The Red Sox’ 2013 Lineup: No Longer A Human Centipede-Level Farce

by Bryan

Monday’s Opening Day lineup should look something like this:

  1. Jacoby Ellsbury, OF
  2. Shane Victorino, OF
  3. Dustin Pedroia, 2B
  4. Mike Napoli, 1B
  5. Will Middlebrooks, 3B
  6. Jarrod Saltalamacchia, C
  7. Jonny Gomes, DH
  8. Jackie Bradley, Jr. OF
  9. Jose Iglesias, SS

Jacoby Ellsbury’s a known unknown; he’s like watching a roulette wheel, in that it could end 38 different ways and we’ve thought of them all. The beauty of the contract year is that it’s a batter’s contract with his bat, every damn day, and Ellsbury, no doubt coaxed by Boras, has put himself into something of a tight position. The variable for which they didn’t account — and why would they? — was Jackie Bradley’s blitz toward Fenway, which puts Ellsbury in the Boston media crosshairs, a place from which there is only total and permanent escape.

I like the Shane Victorino signing. Shane Victorino is a baller. When people say “veteran leadership,” what they really mean is “going out and busting his ass every damn day.” It’s quantifiable: Productivity can be a volume business, and it can be easy to miss. Bill Simmons is pissed about the $39 million but really, so what? The Red Sox are in an extremely well-defined transition. If Shane Victorino isn’t a transitional player, I don’t know who is.

The father to Dustin Pedroia’s style has still not been located, and the search has been called off. The only difference between him and you, in its entirety, is that he decided at some point, “Fuck everyone, I’m gonna be the best player in baseball,” and then he basically went and did it by repeating that to himself every five seconds from age nine until whenever you’re reading this. It shouldn’t work, but it does, and let’s just be happy about it.

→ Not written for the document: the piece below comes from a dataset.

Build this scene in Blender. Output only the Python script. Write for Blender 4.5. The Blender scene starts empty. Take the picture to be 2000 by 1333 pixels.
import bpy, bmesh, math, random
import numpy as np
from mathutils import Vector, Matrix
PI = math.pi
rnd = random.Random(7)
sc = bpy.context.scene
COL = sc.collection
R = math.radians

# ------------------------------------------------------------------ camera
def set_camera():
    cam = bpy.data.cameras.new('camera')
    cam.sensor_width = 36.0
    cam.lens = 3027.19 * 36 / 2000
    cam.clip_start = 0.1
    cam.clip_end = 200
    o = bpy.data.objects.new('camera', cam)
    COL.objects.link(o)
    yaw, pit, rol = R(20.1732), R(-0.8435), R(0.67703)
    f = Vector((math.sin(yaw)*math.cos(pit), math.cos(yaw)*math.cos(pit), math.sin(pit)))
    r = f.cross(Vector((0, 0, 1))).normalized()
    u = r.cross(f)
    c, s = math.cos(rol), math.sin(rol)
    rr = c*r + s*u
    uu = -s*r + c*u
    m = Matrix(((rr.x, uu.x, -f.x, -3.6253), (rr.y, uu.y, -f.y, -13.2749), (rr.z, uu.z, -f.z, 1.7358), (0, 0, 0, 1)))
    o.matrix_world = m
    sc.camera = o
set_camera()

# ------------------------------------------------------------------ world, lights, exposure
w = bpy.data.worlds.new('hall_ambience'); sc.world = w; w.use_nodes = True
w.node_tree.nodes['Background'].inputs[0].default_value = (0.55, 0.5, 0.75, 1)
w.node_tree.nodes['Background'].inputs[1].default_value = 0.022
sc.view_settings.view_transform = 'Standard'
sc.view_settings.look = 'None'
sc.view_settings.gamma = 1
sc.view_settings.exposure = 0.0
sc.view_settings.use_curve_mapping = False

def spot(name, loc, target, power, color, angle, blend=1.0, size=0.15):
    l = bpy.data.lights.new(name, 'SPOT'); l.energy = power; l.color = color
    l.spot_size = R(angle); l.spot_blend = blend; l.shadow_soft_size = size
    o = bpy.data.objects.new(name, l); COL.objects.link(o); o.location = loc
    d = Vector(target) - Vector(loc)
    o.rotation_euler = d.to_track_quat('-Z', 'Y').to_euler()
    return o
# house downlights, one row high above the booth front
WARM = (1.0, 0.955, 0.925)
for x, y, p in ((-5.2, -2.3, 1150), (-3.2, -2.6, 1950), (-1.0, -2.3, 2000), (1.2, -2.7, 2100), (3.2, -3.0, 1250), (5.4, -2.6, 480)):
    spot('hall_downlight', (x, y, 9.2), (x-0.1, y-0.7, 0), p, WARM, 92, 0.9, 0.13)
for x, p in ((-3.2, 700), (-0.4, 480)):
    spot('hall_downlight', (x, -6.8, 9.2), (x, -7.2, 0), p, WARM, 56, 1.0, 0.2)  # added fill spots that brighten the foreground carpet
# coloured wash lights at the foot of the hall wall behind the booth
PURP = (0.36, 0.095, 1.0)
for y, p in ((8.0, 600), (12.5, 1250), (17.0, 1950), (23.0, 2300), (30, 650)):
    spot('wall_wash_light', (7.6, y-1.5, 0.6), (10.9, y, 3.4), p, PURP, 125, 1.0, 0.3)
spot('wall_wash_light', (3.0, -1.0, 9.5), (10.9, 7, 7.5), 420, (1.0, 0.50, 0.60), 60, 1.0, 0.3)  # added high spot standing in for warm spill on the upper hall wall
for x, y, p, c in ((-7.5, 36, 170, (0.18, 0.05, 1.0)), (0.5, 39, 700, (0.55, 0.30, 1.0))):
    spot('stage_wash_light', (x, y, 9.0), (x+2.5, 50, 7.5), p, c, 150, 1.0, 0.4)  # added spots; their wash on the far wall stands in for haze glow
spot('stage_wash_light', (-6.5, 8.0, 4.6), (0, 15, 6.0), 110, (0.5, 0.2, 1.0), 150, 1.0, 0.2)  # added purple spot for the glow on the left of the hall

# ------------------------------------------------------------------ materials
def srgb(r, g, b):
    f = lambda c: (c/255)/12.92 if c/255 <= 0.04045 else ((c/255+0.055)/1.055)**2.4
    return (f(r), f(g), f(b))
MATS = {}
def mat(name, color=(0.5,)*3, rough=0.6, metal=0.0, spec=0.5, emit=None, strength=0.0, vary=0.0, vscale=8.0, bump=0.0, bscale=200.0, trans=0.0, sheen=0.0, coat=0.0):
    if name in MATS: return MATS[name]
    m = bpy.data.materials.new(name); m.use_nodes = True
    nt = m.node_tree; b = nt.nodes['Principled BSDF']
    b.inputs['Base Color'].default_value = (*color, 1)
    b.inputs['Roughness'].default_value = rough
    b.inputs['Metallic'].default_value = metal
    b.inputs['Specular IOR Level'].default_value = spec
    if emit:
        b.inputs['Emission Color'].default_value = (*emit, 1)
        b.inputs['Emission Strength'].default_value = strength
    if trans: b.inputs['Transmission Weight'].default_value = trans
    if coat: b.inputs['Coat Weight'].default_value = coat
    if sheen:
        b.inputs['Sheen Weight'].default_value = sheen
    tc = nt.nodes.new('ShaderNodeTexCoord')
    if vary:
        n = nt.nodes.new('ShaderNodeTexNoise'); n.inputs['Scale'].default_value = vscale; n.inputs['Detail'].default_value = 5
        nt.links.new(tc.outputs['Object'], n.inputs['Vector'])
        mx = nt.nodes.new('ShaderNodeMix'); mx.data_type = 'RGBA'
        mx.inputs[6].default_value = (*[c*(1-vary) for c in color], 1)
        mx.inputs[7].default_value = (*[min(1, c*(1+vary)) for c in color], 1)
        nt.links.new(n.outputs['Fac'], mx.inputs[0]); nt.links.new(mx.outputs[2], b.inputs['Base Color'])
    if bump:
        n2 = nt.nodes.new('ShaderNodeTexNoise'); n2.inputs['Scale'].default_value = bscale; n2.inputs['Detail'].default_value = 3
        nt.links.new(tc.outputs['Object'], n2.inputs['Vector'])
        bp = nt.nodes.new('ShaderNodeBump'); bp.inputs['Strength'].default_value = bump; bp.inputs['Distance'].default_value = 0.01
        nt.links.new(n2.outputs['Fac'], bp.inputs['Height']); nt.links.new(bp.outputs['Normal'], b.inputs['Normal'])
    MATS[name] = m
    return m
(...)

I’m bullish on Napoli. ESPN’s injury grim reaper Stephania Bell said that he feels totally fine after he adjusted to the news of his hip condition; I believe her. I’ll enjoy watching Will Middlebrooks this year, given the safe distance I kept from the nightly Human Centipede performance art shitshow that they ran out there in 2012, starring Pedro Ciriaco in the role of “Designated Hitter.” Saltalamacchia is too dull and too many letters to write about, given that I’m not gonna call a dude “Salty.”

I’m bullish on the Jonny Gomes/Daniel Nava platoon in the outfield, but that’s mostly because I’m bullish on Gomes in general. Gomes seems to think he got put into the platoon box so early in his career that he’s never gotten a fair chance to scramble out of it. He would say that, but in Fenway, it seems plausible enough, unless you figure the Red Sox looked this scenario in the eyes and decided to bring up Jackie Bradley to do an end run around it. That would figure that the Sox didn’t, uh, believe him, or believed that their platoon combo was so good — and it’s pretty damn good — that Bradley plus the platoon gave them a chance to contend. Not one Fangraphs analyst picked the Sox to make the playoffs, and there were a lot of them. The Red Sox are solidly under the radar. That’s where you want to be. It wouldn’t hurt the cause if Jose Iglesias was Ozzie Smith, though. Which he might be, if we just pray hard enough. It’s up to us. Duh.